In Chemistry, Weike Wang’s debut novel about a graduate student in Boston who is failing to thrive in her chemistry PhD program and in love, the first-person narrator is arguably both smart and dumb. She is smart about science, but also so emotionally choked up that she is nearly mute.
The child of Chinese immigrants, she is struggling with identity issues – as a Chinese child, as an American, as a young woman, as a woman in science. She reveals her quandaries in simple sentences, minimalist scenes and paragraphs and a mordant pessimism. She is clearly devoted to scientific truths and beauties, which she tries to rely on to affirm what is knowable, if not her own self in the world.
While the unnamed narrator is watching herself stall out in her studies, her lab mate is publishing papers. Her white boyfriend, Eric, has graduated from the same program and is applying for tenure-track jobs elsewhere. All at once, her future in chemistry and her life with Eric come into question, and she has to decide what to do.
Eric’s marriage proposal sets things in motion: “The boy asks the girl a question. It is a question of marriage,” he says. “Ask me again tomorrow,” she says. “That’s not how this works,” he says.
Instead of responding to the proposal in an emotional way, the narrator thinks, “Diamond is no longer the hardest mineral known to man. New Scientist reports that lonsdaleite is. Lonsdaleite is 58 percent harder than diamond and forms only when meteorites smash themselves into Earth.”
Her characteristic shift to data sets up the comedic but deeply anguished tension between the scientific certainties she knows and the difficulties she has with personal “chemistry.”
Wang has created a narrator whose indirect style is the only evidence we have for who she is. Her clipped sentences seem to echo social media-length communications, and she uses strange locutions like always referring to her best friend as “the best friend,” and to her lab mate as “the lab mate.” At first this was confusing, then it seemed archly funny; later it seemed part of her larger emotional disconnection.

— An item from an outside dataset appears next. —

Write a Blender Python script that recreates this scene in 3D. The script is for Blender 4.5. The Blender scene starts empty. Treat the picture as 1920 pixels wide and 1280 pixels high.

What can be her model for a new kind of marriage, different from her parents’ marriage? What is her identity if she is not in science and if she marries a white man? Wang has found a stylishly sharp, elliptical way of responding to these questions and telling this fractured, anguished and sometimes funny story. By the end, her narrator is still asking questions, but is perhaps closer to self-understanding and engagement with her feelings.